● **WHAT TO WORK ON**
Find every line below that contains the word "objects" and copy it out.

--- Start of SUPPLIED MATERIAL ---

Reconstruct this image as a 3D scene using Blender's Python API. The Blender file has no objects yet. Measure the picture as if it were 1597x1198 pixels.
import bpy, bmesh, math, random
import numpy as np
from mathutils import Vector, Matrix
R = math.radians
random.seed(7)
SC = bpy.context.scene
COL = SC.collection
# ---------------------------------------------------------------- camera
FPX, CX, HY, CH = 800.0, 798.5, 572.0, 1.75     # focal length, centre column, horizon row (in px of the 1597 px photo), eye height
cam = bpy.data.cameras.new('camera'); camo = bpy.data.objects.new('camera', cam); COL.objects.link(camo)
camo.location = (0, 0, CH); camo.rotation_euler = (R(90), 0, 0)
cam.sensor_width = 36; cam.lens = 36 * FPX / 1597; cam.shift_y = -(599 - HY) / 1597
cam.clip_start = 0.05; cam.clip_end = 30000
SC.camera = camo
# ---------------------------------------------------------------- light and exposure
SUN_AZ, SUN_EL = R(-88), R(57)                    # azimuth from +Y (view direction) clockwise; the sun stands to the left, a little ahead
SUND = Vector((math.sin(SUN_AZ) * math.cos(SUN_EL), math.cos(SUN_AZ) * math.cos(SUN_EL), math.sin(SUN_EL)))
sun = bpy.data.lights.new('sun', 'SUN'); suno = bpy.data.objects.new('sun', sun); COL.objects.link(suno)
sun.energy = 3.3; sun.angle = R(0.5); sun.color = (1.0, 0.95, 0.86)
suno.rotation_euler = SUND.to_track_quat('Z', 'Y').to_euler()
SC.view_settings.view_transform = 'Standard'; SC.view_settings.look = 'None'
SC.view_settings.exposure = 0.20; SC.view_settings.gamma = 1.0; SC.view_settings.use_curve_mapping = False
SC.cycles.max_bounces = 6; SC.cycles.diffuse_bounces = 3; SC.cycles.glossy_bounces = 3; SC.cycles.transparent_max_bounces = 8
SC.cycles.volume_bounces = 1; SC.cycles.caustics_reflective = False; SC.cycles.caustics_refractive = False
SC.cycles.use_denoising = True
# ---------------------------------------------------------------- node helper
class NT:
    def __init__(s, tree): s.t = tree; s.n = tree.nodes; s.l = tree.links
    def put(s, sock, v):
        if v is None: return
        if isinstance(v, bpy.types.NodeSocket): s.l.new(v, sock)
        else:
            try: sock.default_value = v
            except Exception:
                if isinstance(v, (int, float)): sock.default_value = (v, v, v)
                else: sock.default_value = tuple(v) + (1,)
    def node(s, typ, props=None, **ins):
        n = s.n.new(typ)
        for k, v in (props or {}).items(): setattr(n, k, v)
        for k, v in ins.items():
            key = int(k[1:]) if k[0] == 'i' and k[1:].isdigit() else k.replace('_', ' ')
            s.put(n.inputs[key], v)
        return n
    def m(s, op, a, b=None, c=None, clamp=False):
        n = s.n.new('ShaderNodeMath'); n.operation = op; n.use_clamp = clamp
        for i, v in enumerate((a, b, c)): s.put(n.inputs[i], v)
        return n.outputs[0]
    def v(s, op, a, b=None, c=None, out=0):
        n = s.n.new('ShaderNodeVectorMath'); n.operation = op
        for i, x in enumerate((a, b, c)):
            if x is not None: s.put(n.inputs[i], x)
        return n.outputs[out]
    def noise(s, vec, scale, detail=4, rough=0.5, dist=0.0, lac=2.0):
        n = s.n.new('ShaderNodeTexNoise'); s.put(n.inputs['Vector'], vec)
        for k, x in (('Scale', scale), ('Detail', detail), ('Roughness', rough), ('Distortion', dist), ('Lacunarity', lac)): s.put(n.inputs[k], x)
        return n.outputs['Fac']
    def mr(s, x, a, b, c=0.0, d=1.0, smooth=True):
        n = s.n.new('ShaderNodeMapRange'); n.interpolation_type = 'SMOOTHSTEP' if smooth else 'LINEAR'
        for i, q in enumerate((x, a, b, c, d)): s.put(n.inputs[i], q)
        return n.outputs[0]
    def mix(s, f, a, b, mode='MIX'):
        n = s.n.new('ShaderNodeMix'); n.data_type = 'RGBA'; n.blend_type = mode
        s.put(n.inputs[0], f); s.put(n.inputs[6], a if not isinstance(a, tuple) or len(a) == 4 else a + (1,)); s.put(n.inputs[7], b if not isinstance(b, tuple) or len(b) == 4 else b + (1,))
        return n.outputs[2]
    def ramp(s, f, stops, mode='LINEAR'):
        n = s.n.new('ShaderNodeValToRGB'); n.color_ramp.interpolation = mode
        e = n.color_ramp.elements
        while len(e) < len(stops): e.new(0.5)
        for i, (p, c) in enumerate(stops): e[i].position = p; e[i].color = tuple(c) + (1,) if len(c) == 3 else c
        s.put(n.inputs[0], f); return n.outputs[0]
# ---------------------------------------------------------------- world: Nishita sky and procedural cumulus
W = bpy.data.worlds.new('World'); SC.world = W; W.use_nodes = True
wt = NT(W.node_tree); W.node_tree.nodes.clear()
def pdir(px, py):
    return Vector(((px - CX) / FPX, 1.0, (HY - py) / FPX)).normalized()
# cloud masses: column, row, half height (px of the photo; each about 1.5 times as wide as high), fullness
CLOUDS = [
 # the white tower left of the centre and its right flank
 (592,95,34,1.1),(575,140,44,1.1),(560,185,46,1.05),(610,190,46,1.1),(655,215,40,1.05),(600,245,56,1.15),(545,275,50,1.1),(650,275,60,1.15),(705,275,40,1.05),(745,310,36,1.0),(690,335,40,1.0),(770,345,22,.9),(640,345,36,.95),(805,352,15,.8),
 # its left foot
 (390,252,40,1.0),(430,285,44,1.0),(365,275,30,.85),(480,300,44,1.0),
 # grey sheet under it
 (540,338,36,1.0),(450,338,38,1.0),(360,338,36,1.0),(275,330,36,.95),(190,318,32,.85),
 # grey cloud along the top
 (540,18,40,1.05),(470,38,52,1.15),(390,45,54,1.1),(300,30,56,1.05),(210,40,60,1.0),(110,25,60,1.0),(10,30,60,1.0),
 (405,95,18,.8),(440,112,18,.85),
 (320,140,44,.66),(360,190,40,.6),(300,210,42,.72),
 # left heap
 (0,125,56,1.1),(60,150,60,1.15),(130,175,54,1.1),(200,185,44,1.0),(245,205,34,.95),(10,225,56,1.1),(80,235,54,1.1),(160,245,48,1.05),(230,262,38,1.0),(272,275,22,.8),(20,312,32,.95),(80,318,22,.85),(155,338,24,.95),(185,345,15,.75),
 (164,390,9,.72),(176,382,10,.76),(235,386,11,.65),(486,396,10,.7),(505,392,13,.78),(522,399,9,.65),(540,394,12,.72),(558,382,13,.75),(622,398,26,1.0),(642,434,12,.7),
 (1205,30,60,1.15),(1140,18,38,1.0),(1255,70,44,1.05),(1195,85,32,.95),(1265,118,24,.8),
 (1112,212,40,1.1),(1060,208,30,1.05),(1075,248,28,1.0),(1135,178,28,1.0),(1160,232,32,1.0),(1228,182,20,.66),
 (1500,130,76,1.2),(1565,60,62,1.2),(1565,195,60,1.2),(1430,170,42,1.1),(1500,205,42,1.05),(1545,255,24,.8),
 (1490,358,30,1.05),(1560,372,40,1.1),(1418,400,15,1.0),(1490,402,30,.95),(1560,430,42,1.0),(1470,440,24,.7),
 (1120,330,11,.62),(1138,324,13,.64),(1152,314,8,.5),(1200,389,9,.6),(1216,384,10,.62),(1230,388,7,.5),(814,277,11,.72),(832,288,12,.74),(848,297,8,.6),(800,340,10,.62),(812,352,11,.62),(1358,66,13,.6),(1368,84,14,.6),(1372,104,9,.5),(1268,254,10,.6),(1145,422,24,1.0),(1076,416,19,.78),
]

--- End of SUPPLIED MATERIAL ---

● **ANSWER IN FULL**
Reconstruct this image as a 3D scene using Blender's Python API. The Blender file has no objects yet. Measure the picture as if it were 1597x1198 pixels.
cam = bpy.data.cameras.new('camera'); camo = bpy.data.objects.new('camera', cam); COL.objects.link(camo)
sun = bpy.data.lights.new('sun', 'SUN'); suno = bpy.data.objects.new('sun', sun); COL.objects.link(suno)